As part of the Urbana-Champagne Media Center in Illinois, Oddmusic is a public musical instrument library that supplies a unique assemblage of music-making resources, including a treasure trove of rare and peculiar musical instruments from around the world.

Featured in the One-Off Collection are a toy glockenspiel, a melodica (a keyboard played by blowing into a mouthpiece), and an udderbot (a bottomless glass bottle with a rubber glove on it). The library specializes in xenharmonic music, a system of tuning that deviates from the typical 12-tone equal temperament method and opts for fewer tones and a more experimental sound. Now you can play out of key on purpose!

LIBRARYFARM
Cicero, New York


Patrons can borrow a plot of land and hoe their cares away (photograph by Northern Onondaga Public Library)

The swiftly evolving concept of the library in the 21st century remains loyal to information access. Whether the data is found in books or fertilized soil, both are meant to convey an understanding, to educate, and to sustain the community.

The librarians at Northern Onondaga Public Library have transformed the library’s half-acre of land into an institution of agricultural literacy. LibraryFarm loans small plots of land to card-carrying library patrons who are free to dig in the dirt whether or not they sport a green thumb.

PUPPET LIBRARY
Brooklyn, New York


A couple of the colorful critters loaned out for free inside the arch (photograph by mulaohu)

Yes, puppets. Formerly concealed within the dank catacombs of the Soldiers’ and Sailors’ Arch in Brooklyn’s Grand Army Plaza, the wondrous New York Puppet Library offered those in the know with access to over 100 puppets, stacked like rainbow-colored corpses, from sock creatures and giant dancing cats, to life-sized horses and 20-foot skeletons.

As part of the Puppeteers Cooperative of Brooklyn and Boston, the library’s collection holds a fantasyland of puppets employed for parades, festivals, and public loan. The resident librarian would lead visitors up a precariously narrow staircase, instructing them on the ancient art of puppetry. Due to leaks eroding the inner walls of the 80-foot Beaux-arts style triumphal arch, the Puppet Library has relocated to the Arts Lab at Roosevelt House of Brooklyn College and is open by appointment.

ART LENDING LIBRARY
Glasgow and Darlington, UK


Rolling crates filled with ready to hang works of art (photograph by Colin Gray)

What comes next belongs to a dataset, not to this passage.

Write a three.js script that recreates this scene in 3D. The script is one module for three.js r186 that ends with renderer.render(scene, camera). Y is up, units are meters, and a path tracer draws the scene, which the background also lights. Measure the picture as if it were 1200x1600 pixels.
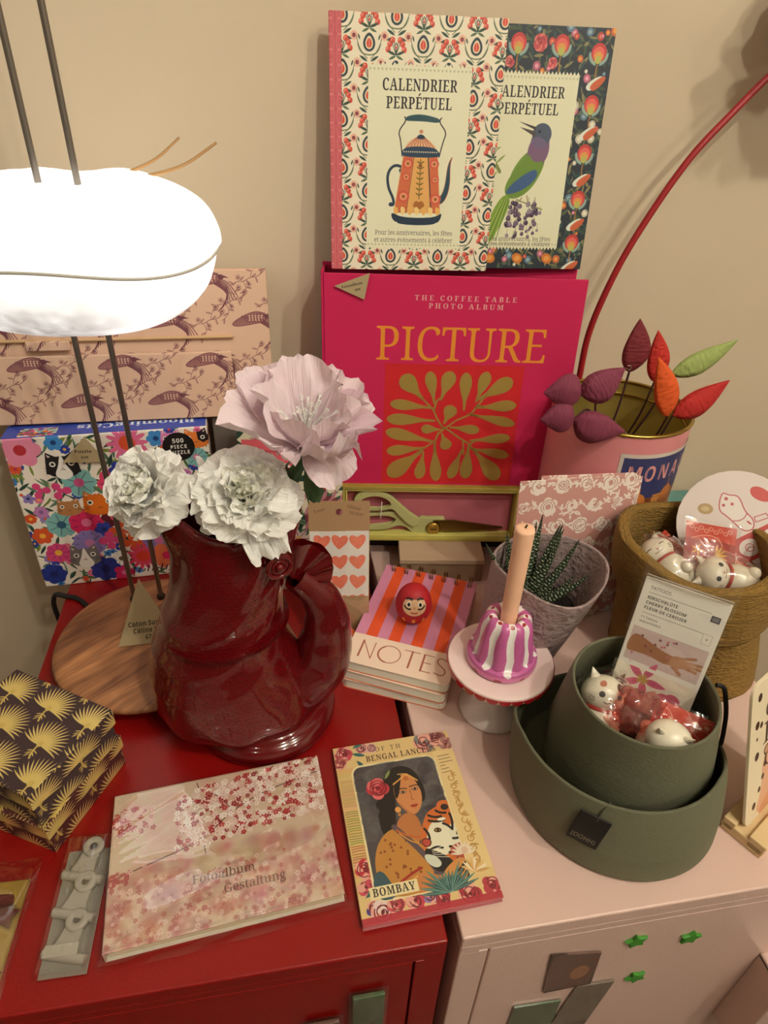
import * as THREE from 'three';
import { RoundedBoxGeometry } from 'three/addons/geometries/RoundedBoxGeometry.js';
import { mergeGeometries, mergeVertices, toCreasedNormals } from 'three/addons/utils/BufferGeometryUtils.js';
import { RectAreaLightUniformsLib } from 'three/addons/lights/RectAreaLightUniformsLib.js';

// ---------------------------------------------------------------- camera, lights, exposure
RectAreaLightUniformsLib.init();
const scene = new THREE.Scene();
scene.background = new THREE.Color(0x000000);
const camera = new THREE.PerspectiveCamera(76.215, 0.75, 0.02, 20);
camera.position.set(0, 0.6, 0);
camera.up.set(0.06496, 0.8256, -0.56051);
camera.lookAt(0.15296, 0.6 - 0.56329, -0.81198);
const renderer = new THREE.WebGLRenderer({ antialias: true });
renderer.toneMapping = THREE.LinearToneMapping;
renderer.toneMappingExposure = 1.1;
renderer.shadowMap.enabled = true;
const WARM = new THREE.Color(1.0, 0.97, 0.83), LAMP = new THREE.Color(0.94, 0.97, 1.0);
const LAMP_POWER = 0.003, CEILING_POWER = [2.0, 1.8, 1.4, 0.25, 1.1];
const CEILING_SPOTS = [[0.50, 0.42], [1.0, 0.45], [0.75, 1.1], [-0.6, 0.9], [1.5, 1.2]];

// ---------------------------------------------------------------- helpers
const V3 = (x, y, z) => new THREE.Vector3(x, y, z), V2 = (x, y) => new THREE.Vector2(x, y);
const PI = Math.PI, R = (d) => d * PI / 180, sin = Math.sin, cos = Math.cos, lerp = (a, b, t) => a + (b - a) * t, clamp = (x, a = 0, b = 1) => Math.min(b, Math.max(a, x));
function rng(s) { return () => { s = (s + 0x6d2b79f5) | 0; let t = Math.imul(s ^ (s >>> 15), 1 | s); t = (t + Math.imul(t ^ (t >>> 7), 61 | t)) ^ t; return ((t ^ (t >>> 14)) >>> 0) / 4294967296; }; }
const used = new Map();
function numbered(n) { const k = used.get(n) ?? 0; used.set(n, k + 1); return k ? n + '_' + String(k).padStart(3, '0') : n; }
function tag(o, label, category, group) { o.userData.label = label; o.userData.category = category; if (group) o.userData.group = group; return o; }
function place(o, [x, y, z], [rx = 0, ry = 0, rz = 0] = []) { o.rotation.order = 'YXZ'; o.position.set(x, y, z); o.rotation.set(rx, ry, rz); return o; }
function thing(name, label, category, pos = [0, 0, 0], rot = [], group) { const o = new THREE.Group(); o.name = numbered(name); place(o, pos, rot); tag(o, label, category, group); scene.add(o); return o; }
function part(name, geo, mat, parent, pos, rot) {
  const m = new THREE.Mesh(geo, mat); m.name = parent === scene ? numbered(name) : partName(name, parent); m.castShadow = m.receiveShadow = true;
  if (pos) place(m, pos, rot); parent.add(m); return m;
}
function partName(n, p) { let k = 0, name = n; while (p.children.some((c) => c.name === name)) name = n + '_' + String(++k).padStart(3, '0'); return name; }
function solo(name, geo, mat, label, category, pos, rot, group) { return tag(part(name, geo, mat, scene, pos ?? [0, 0, 0], rot), label, category, group); }
function copy(o, label, pos, rot, group) { const c = o.clone(); c.name = numbered(o.name.replace(/_\d{3}$/, '')); c.userData = { ...o.userData }; if (label) c.userData.label = label; if (group) c.userData.group = group; place(c, pos, rot); scene.add(c); return c; }
function struct(name, geo, mat, parent = scene, pos, rot) { const m = part(name, geo, mat, parent, pos, rot); m.userData.kind = 'structure'; return m; }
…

In an inspired project to transform public access to the arts, collaborative artists Zoë Walker and Neil Bromwich have created an experimental pop-up lending library that is a mobile art installation within itself.

Housed in expansive galleries and ancient public library spaces around the UK, the rolling geometric sculpture of detachable crates holds 60 individual works of art that can be checked out by patrons. The diverse collection of the Art Lending Library ranges from robot paintings and elephant sculptures, to bird taxidermy and sound compositions, which are detached from the structure and delivered to the patron’s home. Et voila! Instant art connoisseur.